The new framework removes both the facts and the overall picture. In switching over to “themes”, it eschews not just lists of acts and court cases, but important historical data from significant statistics to the lives of great men. The framework took a lot of stick from right-wing critics for omitting the Founding Fathers. But it’s hard to label as “left-wing” an 80-page survey of the history of the United States that does not mention Martin Luther King, Jr., any more than it mentions Benjamin Franklin. One might even say it’s hard to call it a history.
It is not true, either, that advanced college history courses do not require students to know “all the facts.” Quite to the contrary: they require you to know even more than high school courses. You can’t become an expert in the American labor movement, for instance, without at some point mastering all the union leaders, court cases, labor acts, and strikes, and seeing how they all fit together. The alleged phenomenon of the “Google Age”—wherein facts are said to be dodge-able because we can always look them up—is more a paradigm shift for trivia enthusiasts than it is for serious historians. Without a firm factual background, an “apprentice historian” (what the AP now calls its target audience) won’t know what to look up, where to begin, or even what the question is in the first place.

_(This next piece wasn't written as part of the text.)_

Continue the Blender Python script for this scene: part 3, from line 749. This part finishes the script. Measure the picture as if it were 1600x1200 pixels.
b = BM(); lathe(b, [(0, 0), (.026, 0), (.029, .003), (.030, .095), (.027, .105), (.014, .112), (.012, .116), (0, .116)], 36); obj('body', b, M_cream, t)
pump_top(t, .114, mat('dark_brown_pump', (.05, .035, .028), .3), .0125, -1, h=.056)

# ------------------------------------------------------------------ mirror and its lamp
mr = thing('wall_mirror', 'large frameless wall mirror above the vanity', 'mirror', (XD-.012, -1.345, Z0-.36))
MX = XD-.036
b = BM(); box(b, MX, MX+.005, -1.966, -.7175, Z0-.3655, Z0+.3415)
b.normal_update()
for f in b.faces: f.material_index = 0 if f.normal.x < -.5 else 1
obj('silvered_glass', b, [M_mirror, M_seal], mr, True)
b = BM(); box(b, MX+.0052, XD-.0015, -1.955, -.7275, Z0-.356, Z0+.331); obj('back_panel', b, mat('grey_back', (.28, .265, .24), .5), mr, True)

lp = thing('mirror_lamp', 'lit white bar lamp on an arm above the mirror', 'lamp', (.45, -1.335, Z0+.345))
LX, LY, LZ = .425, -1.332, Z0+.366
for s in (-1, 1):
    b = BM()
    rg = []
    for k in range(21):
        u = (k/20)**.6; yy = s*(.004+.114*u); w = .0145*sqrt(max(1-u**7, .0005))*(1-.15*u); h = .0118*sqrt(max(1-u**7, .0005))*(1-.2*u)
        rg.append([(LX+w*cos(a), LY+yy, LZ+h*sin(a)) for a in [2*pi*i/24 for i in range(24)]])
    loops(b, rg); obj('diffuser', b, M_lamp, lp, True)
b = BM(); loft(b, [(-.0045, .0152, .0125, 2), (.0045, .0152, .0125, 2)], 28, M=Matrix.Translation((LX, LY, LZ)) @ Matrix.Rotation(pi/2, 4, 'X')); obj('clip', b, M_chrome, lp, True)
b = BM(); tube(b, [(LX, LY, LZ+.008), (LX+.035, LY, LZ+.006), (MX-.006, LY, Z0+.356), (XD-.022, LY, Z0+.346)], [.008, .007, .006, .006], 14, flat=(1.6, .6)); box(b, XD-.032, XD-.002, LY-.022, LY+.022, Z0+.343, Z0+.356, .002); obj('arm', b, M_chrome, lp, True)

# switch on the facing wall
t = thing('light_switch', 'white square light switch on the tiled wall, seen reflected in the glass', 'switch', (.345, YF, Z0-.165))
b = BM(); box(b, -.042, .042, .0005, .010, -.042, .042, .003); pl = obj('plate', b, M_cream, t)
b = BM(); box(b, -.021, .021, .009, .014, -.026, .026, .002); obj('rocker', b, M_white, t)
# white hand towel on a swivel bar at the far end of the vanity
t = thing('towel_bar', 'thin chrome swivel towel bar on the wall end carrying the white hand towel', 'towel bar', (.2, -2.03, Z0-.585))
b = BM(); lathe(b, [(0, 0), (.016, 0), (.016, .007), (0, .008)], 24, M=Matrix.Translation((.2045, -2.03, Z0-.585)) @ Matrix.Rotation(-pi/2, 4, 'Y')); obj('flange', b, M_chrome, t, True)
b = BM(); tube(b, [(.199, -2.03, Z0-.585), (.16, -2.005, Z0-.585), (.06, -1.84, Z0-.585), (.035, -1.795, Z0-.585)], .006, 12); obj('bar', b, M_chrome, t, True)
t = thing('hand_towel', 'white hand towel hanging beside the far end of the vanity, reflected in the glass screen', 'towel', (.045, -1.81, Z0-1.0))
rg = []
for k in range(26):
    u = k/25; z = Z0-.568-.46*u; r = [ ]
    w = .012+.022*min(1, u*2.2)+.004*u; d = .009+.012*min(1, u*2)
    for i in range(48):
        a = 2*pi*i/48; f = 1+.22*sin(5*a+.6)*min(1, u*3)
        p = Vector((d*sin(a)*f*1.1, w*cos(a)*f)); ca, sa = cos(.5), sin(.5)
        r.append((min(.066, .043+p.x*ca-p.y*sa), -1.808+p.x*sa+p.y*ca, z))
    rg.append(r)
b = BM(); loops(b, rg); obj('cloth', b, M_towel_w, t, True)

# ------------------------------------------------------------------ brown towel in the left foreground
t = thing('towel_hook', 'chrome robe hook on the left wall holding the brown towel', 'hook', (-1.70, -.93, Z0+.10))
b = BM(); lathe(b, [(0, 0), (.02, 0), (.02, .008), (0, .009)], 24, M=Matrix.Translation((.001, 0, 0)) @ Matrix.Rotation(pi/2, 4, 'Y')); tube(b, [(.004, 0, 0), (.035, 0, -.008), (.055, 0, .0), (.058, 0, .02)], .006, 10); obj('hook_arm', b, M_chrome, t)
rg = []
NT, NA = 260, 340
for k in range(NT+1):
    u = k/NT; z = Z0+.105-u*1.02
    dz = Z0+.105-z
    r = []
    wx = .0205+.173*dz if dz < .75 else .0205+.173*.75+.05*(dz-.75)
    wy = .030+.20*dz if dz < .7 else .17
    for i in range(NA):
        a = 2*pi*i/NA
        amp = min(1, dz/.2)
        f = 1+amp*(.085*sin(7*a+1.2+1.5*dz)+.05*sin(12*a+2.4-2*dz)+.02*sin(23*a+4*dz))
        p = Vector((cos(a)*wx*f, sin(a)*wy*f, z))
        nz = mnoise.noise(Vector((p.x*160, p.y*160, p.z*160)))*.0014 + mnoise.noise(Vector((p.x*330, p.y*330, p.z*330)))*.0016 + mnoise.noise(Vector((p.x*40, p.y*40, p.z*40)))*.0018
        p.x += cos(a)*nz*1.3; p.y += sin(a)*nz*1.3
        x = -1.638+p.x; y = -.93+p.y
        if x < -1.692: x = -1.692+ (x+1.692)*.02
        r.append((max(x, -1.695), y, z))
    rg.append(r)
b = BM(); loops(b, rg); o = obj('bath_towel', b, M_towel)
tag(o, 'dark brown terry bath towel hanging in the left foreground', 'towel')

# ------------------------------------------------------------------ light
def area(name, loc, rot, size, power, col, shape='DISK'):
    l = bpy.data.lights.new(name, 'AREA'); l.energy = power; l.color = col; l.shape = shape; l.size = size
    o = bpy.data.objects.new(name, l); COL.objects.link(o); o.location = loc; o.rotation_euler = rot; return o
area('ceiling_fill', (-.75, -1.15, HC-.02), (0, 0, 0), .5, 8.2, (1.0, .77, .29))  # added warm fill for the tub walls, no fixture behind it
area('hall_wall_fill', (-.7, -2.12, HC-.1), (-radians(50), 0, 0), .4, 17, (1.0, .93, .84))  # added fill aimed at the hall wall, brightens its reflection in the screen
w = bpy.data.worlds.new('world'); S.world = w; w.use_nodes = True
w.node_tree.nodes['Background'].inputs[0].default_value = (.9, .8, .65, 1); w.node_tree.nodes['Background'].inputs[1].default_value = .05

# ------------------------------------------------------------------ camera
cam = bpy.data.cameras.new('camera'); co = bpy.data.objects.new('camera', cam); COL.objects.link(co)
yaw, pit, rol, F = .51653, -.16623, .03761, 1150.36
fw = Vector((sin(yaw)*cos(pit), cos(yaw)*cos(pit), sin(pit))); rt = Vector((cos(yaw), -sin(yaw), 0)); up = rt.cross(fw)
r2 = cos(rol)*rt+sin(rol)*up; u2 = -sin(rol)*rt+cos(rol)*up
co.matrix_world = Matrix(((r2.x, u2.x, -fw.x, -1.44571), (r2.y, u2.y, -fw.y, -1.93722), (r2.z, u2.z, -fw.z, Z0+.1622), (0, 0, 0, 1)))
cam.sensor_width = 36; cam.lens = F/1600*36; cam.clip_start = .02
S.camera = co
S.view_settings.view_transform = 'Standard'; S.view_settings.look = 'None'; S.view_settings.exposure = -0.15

Teaching the same material year-in, year-out must be frustrating at times, especially for those teachers whose degrees prepared them for advanced historical work. But this is high school, not grad school, and the truth is that the basic facts of history don’t change. They need to be taught to each new class just as algebra and chemistry are, changing only with major revolutions in thought, not because the teacher gets bored.
It seems the teachers involved in these revisions gave in to the temptation to make their jobs more varied and interesting. At the end of the day, this creates teacher-based learning, not student-based learning. There are definitely days when I would rather talk about the Peloponnesian War rather than Jackson’s National Bank fight for the twelfth time; the difference is, if I were to do that, I would be fired.
Speaking of personal preferences, some full disclosure: I’m The American Interest’s house Neanderthal right-winger. I think the facts of life are, as Margaret Thatcher said, basically conservative. I also think that if more high school and college students were taught those facts, more kids would probably emerge from school conservative—rather than becoming so after taking a few years’ battering from an unforgiving world. But that’s beside the point. Many great minds have come to diametrically opposite conclusions as myself—including some of the test’s defenders. What’s important is that we’ve all had the chance to examine the facts before reaching our own conclusions.
It’s a little puzzling as to why the College Board thought a new test was necessary. What we definitely did not need was a revision that made one of our few remaining national, rigorous high school courses substantially worse. The old test should be reinstated as a stopgap. The College Board should make a virtue of necessity by using the controversy to convene a more thorough, ecumenical revision. Throw in the facts the lefties want, the facts the righties want, but above all, keep in all the facts—and make the students learn them.